As you can see I’ve finally been found! Our apartment is at the far right side of this map about where the second ‘b’ in Babar Road is placed. The other curiosity that needs pointing out is that the spot where I am standing despite the title is not on this map!!!! I am still on Babar Road, but we have passed under the fly-over bridge, and directly behind Pam the photographer is the Intercontinental Hotel which is beyond the left hand margin of the map. This hotel is a five-star establishment surrounded by gardens, which must be the source of the other American looking folks we have seen in Bengali Market. We were on our way to Connaught Place to do some window-shopping, but were stopped by a concerned Indian gentleman. He said that it was not good to go to CP today since there were demonstrations and rallies in support of candidates vying for the position of President of the Market. I am assuming that each market has a form of government with a president who is the contact person with the city licensing agency. That’s my guess until I find out more. Connaught Place is the British version of a huge Neo-Classical Greek design shopping mall. Built in the 1920’s it has an inner and outer ring of buildings separated by ring roads, which are interlaced with radial access roads. Huge.

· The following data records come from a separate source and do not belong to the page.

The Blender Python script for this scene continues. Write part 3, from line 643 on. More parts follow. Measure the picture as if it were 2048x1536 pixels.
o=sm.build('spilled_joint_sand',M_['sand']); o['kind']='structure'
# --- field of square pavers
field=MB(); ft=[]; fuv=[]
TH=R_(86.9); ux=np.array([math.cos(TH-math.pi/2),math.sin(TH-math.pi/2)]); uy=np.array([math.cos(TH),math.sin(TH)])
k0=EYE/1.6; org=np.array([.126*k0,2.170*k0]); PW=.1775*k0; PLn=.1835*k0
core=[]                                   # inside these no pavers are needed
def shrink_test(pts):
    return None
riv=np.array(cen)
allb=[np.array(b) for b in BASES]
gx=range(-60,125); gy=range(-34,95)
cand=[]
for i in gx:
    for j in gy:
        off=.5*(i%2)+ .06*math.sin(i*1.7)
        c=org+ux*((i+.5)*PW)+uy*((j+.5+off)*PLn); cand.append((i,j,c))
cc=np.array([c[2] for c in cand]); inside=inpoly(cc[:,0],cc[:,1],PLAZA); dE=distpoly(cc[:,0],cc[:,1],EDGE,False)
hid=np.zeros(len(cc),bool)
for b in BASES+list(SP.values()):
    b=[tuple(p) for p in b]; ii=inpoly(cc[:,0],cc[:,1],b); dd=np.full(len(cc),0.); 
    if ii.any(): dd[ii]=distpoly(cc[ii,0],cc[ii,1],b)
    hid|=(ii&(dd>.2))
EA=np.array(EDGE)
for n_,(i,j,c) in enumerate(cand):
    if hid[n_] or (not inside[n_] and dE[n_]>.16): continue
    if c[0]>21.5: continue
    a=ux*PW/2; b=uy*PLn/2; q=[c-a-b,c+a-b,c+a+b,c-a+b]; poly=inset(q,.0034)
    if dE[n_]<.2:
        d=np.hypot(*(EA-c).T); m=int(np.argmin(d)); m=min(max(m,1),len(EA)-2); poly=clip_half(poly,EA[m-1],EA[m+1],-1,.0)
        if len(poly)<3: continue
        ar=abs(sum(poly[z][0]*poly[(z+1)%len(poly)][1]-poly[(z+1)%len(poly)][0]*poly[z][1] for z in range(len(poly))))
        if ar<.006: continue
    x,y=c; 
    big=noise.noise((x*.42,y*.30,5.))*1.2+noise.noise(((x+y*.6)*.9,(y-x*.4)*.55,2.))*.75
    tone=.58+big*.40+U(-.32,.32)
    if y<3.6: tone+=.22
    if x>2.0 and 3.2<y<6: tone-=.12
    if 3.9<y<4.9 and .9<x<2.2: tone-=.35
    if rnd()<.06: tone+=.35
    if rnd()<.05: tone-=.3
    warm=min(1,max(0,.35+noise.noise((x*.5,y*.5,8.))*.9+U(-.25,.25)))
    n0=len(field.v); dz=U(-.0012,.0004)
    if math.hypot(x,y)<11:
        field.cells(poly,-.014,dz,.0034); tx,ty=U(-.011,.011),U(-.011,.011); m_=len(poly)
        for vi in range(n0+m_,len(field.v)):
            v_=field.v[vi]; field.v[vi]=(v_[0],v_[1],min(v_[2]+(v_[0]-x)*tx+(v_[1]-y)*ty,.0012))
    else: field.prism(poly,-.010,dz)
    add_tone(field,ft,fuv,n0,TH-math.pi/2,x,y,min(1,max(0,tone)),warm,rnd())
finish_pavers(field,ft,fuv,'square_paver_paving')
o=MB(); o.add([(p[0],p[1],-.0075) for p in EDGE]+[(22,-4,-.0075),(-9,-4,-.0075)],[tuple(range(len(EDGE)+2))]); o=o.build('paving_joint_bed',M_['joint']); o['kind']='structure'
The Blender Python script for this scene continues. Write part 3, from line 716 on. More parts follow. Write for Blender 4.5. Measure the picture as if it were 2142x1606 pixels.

The dutiful autorickshaw driver took us to an area named Gole Market where we bought a kilo of mutton. This mutton was not presented on a white Styrofoam tray wrapped in clear plastic in a Shaw’s cooler. While standing next to cages with live white chickens we watched a very personable man take apart a hanging carcass of a sheep. There were at least five sheep carcasses hanging there minus the head, hooves, skin and innards. The butcher used two very sharp implements, an eight-inch carving knife and a meat cleaver, and a wooden chopping block. All the while he was sitting on a pillow on a raised platform about chest high to us. He used the cleaver to chop bone and separate the anatomy. Using his big toe and the next toe he held the knife handle at a 45° angle point up edge away from him. He moved the pieces of mutton against the edge and neatly separated excess fat. Using the cleaver on the chopping block he chopped the larger pieces into smaller uniform pieces. We did notice a missing end to his left index finger! He told us that we were the first foreigners to actually buy meat from him. Everyone else just photographs him as he waits on Indians.
We brought the mutton home and soaked it in chlorine water. We did likewise to the onions and fruit that we bought to hopefully avoid Delhi Belly. We buy bottled mineral water and add the chlorine to cleanse any food and rinse our dishes after washing. Pam bought all sorts of spices at the little market, so we are ready to make a homemade curry for tonight. If this becomes my last blog entry you will be able to surmise the reason.
Two gentlemen from AirTel just left. We are having a broadband connection installed sometime in the next four days if we can pass the security check. Life is good, lots of digital convenience and no television. I listen to my iPod after my eyes give out from reading. We take digital pictures and load them on the computer. Some of them make it to this blog. Once we get a more definite schedule we can plan tourist adventures to the many fabulous spots in Delhi, and we will share those digital delights with y’all. This combination Mughal and British Delhi is the seventh city to be constructed on this acreage. The very early cities, people and buildings, were completely obliterated by the victor. Luckily, the larger monuments, mausoleums and buildings of the last two Delhis have survived. So stand by for digital updates.